↓↓↓

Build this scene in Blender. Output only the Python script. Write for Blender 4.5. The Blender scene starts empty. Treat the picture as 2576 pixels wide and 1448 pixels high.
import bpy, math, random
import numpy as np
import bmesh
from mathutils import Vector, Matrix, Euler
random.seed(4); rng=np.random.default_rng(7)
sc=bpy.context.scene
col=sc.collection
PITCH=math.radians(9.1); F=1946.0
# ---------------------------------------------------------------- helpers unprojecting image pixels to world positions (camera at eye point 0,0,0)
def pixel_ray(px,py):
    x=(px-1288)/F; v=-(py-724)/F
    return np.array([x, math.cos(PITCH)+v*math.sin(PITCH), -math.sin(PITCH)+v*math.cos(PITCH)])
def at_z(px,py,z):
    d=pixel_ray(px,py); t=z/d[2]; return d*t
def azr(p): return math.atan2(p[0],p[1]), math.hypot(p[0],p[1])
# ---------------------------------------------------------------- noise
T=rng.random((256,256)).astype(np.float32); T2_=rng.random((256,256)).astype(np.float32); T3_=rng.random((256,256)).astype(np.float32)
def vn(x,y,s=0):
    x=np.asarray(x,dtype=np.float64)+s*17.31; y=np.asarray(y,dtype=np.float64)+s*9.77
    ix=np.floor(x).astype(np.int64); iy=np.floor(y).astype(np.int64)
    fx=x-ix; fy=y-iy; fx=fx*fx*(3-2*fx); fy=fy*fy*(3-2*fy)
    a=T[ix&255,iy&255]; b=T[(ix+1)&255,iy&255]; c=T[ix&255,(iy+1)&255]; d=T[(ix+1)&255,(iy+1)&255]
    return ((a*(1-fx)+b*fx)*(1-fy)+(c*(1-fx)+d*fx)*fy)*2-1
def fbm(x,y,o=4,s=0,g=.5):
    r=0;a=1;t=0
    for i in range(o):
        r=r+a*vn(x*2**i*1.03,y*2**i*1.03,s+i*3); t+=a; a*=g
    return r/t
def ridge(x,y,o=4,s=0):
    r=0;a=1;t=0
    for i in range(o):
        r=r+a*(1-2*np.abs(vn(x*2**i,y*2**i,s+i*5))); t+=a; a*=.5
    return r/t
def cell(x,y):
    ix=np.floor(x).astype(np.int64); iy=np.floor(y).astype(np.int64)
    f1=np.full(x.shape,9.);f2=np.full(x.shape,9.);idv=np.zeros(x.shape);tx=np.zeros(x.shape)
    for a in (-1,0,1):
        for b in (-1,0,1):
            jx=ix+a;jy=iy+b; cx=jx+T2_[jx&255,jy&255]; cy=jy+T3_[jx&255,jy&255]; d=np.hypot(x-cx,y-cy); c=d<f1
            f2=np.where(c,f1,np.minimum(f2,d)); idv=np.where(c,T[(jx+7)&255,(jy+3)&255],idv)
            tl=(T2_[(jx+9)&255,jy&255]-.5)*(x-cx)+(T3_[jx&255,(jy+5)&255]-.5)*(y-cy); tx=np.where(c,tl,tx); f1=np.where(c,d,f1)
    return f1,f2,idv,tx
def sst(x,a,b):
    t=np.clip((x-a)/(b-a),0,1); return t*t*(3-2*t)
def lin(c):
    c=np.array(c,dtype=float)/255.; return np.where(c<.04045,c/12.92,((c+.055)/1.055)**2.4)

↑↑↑

**Task prompt:**
Find all the lines containing "scene" in the material, then copy them.

**Right answer:**
Build this scene in Blender. Output only the Python script. Write for Blender 4.5. The Blender scene starts empty. Treat the picture as 2576 pixels wide and 1448 pixels high.
sc=bpy.context.scene